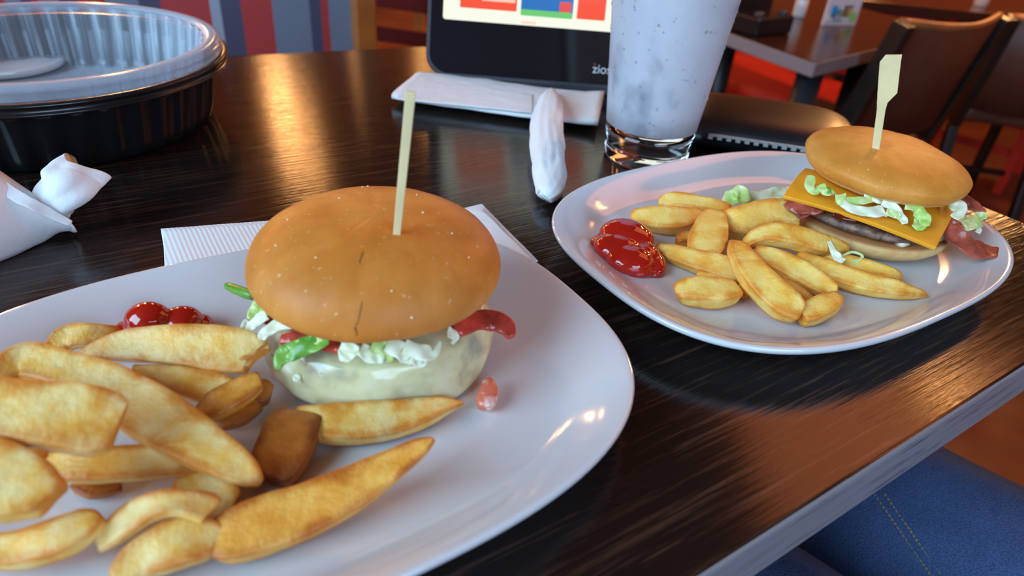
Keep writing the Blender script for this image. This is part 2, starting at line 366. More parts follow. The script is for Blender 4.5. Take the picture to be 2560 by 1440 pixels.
# ------------------------------------------------------------------ fries
def section(hw, ht):
    """rounded rectangle, half width hw, half thickness ht: points with an edge flag"""
    rc = min(hw, ht)*.30; out = []
    cs = ((1, 1), (-1, 1), (-1, -1), (1, -1))
    for q, (sx, sy) in enumerate(cs):
        a0 = q*PI/2
        for k in range(3):
            a = a0+k*PI/4; out.append((sx*(hw-rc)+rc*math.cos(a), sy*(ht-rc)+rc*math.sin(a), 1.0))
        nx_, ny_ = cs[(q+1) % 4]; x0, y0 = out[-1][:2]
        a = a0+PI/2; x1, y1 = nx_*(hw-rc)+rc*math.cos(a), ny_*(ht-rc)+rc*math.sin(a)
        for f_ in (.2, .5, .8): out.append((x0+(x1-x0)*f_, y0+(y1-y0)*f_, .35 if f_ != .5 else 0.0))
    return out
def fry(pts, label, mat='fry', thick=.55, tilt=.5, group='fries on the near plate', seed=0, nst=34, lump=1.0):
    """pts: (px, py, height, apparent width in px); thick = thickness / width; tilt 0 lies flat .. 1 faces the camera"""
    random.seed(seed+11); tw0, tw1 = random.uniform(-.22, .22), random.uniform(-.22, .22); sk0, sk1 = random.uniform(-.35, .35), random.uniform(-.35, .35)
    P = []
    for px, py, h, wd in pts:
        p = at(px, py, h); P.append((p.x, p.y, p.z, wd*dep(p)/FPX))
    sp = cat_rom(P, nst); rings = []; crust = []; wmax = max(q[3] for q in P)
    for i, (x, y, z, wd) in enumerate(sp):
        p = V(x, y, z); a = Vector(sp[max(i-1, 0)][:3]); b = Vector(sp[min(i+1, nst-1)][:3]); d = (b-a).normalized()
        n = ((CAM-p).normalized()*tilt+Z*(1-tilt)); n = (n-d*n.dot(d)).normalized(); s = d.cross(n).normalized()
        g = i/(nst-1); tw = tw0*(1-g)+tw1*g; n, s = n*math.cos(tw)+s*math.sin(tw), s*math.cos(tw)-n*math.sin(tw)
        wd = max(wd, .0012); t = min(thick*wmax, wd*1.1)*(.6+.4*min(1, wd/wmax))
        e = min(i, nst-1-i); k_end = (.72, .90, .97)[e] if e < 3 else 1.0
        sk = sk0*max(0, 1-i/4) if g < .5 else -sk1*max(0, 1-(nst-1-i)/4)
        ring = []
        for cx, cy, ed in section(wd/2*k_end, t/2*k_end):
            c_ = p+s*cx+n*cy
            l = .055*lump*ns(c_, 75, seed)+.035*ns(c_, 230, seed+9)
            pt = c_+s*(cx*l)+n*(cy*l)+n*(.0009*lump*ns(c_, 110, seed+3)*(1 if cy > 0 else -1))+d*(cx*sk)
            if ed == 0: pt -= (n*cy).normalized()*.0005 if abs(cy) > abs(cx)*.5 else V(0, 0, 0)
            if pt.z < T+.0060: pt.z = T+.0060+(pt.z-T-.0060)*.05
            ring.append(pt)
            crust.append(min(1, ed*.42+max(0, 1-e/3.5)*.42+.08*random.random()+(.22 if cy < -t*.3 else 0)+.25*ns(c_, 90, seed+20)))
        rings.append(ring)
    o = obj('french_fry', *loft(rings), M[mat], attr={'crust': crust}, sub=1)
    return tag(o, label, 'fry', group)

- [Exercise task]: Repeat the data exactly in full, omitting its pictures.

- [Solution to the problem]:
Keep writing the Blender script for this image. This is part 2, starting at line 366. More parts follow. The script is for Blender 4.5. Take the picture to be 2560 by 1440 pixels.
# ------------------------------------------------------------------ fries
def section(hw, ht):
    """rounded rectangle, half width hw, half thickness ht: points with an edge flag"""
    rc = min(hw, ht)*.30; out = []
    cs = ((1, 1), (-1, 1), (-1, -1), (1, -1))
    for q, (sx, sy) in enumerate(cs):
        a0 = q*PI/2
        for k in range(3):
            a = a0+k*PI/4; out.append((sx*(hw-rc)+rc*math.cos(a), sy*(ht-rc)+rc*math.sin(a), 1.0))
        nx_, ny_ = cs[(q+1) % 4]; x0, y0 = out[-1][:2]
        a = a0+PI/2; x1, y1 = nx_*(hw-rc)+rc*math.cos(a), ny_*(ht-rc)+rc*math.sin(a)
        for f_ in (.2, .5, .8): out.append((x0+(x1-x0)*f_, y0+(y1-y0)*f_, .35 if f_ != .5 else 0.0))
    return out
def fry(pts, label, mat='fry', thick=.55, tilt=.5, group='fries on the near plate', seed=0, nst=34, lump=1.0):
    """pts: (px, py, height, apparent width in px); thick = thickness / width; tilt 0 lies flat .. 1 faces the camera"""
    random.seed(seed+11); tw0, tw1 = random.uniform(-.22, .22), random.uniform(-.22, .22); sk0, sk1 = random.uniform(-.35, .35), random.uniform(-.35, .35)
    P = []
    for px, py, h, wd in pts:
        p = at(px, py, h); P.append((p.x, p.y, p.z, wd*dep(p)/FPX))
    sp = cat_rom(P, nst); rings = []; crust = []; wmax = max(q[3] for q in P)
    for i, (x, y, z, wd) in enumerate(sp):
        p = V(x, y, z); a = Vector(sp[max(i-1, 0)][:3]); b = Vector(sp[min(i+1, nst-1)][:3]); d = (b-a).normalized()
        n = ((CAM-p).normalized()*tilt+Z*(1-tilt)); n = (n-d*n.dot(d)).normalized(); s = d.cross(n).normalized()
        g = i/(nst-1); tw = tw0*(1-g)+tw1*g; n, s = n*math.cos(tw)+s*math.sin(tw), s*math.cos(tw)-n*math.sin(tw)
        wd = max(wd, .0012); t = min(thick*wmax, wd*1.1)*(.6+.4*min(1, wd/wmax))
        e = min(i, nst-1-i); k_end = (.72, .90, .97)[e] if e < 3 else 1.0
        sk = sk0*max(0, 1-i/4) if g < .5 else -sk1*max(0, 1-(nst-1-i)/4)
        ring = []
        for cx, cy, ed in section(wd/2*k_end, t/2*k_end):
            c_ = p+s*cx+n*cy
            l = .055*lump*ns(c_, 75, seed)+.035*ns(c_, 230, seed+9)
            pt = c_+s*(cx*l)+n*(cy*l)+n*(.0009*lump*ns(c_, 110, seed+3)*(1 if cy > 0 else -1))+d*(cx*sk)
            if ed == 0: pt -= (n*cy).normalized()*.0005 if abs(cy) > abs(cx)*.5 else V(0, 0, 0)
            if pt.z < T+.0060: pt.z = T+.0060+(pt.z-T-.0060)*.05
            ring.append(pt)
            crust.append(min(1, ed*.42+max(0, 1-e/3.5)*.42+.08*random.random()+(.22 if cy < -t*.3 else 0)+.25*ns(c_, 90, seed+20)))
        rings.append(ring)
    o = obj('french_fry', *loft(rings), M[mat], attr={'crust': crust}, sub=1)
    return tag(o, label, 'fry', group)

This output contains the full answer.